One thing I have always struggled with is being confident in sharing my faith with people. If an opportunity arises where someone asks me about being a Christian I don’t have a problem sharing, although I never feel that I am very eloquent in how I say it. Lately I have found myself in the position to share much more about how I feel about certain issues regarding ministry or about my own struggles as a Christian. The thing is, I’m almost putting myself in those positions. In the past when conversations would be moving in a direction where I’d have to share I’d find an excuse to leave the room, but now I take on the challenge and help steer it towards me needing to share my position.

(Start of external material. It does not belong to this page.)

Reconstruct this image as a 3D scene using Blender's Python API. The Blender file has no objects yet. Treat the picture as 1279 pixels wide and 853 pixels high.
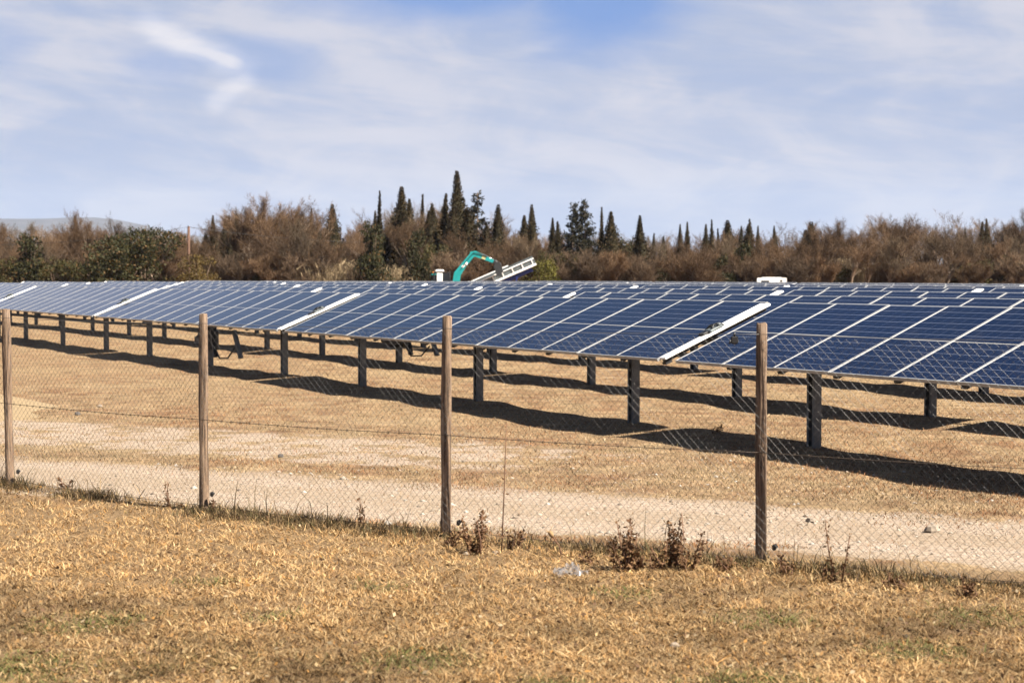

I am currently enrolled in a writing course which discusses how writing impacts your health (The shortest explanation I can give you). As part of the course requirements I need to write journal entries. I can choose to share whatever I want from my journal but this past week I shared about my anxieties regarding the notion of being a pastor’s wife in the future. I am not taking the course through a Christian university. 90% of my classmates are not Christians which immediately makes me question wether or not to post journal entries regarding my faith. I had other journal entries I could have chosen to share, but I decided to go for it and post about my fears of ministry. I may have only received one post in response from my classmates, but it was a post of encouragement.

I’m amazed by my willingness now to share with others what I used to keep to myself. In the next while I hope to uncover a way to explain my faith a bit more concisely and without stumbling along like I can’t find the words I need to say. Just a short little testimony minus the anxiety.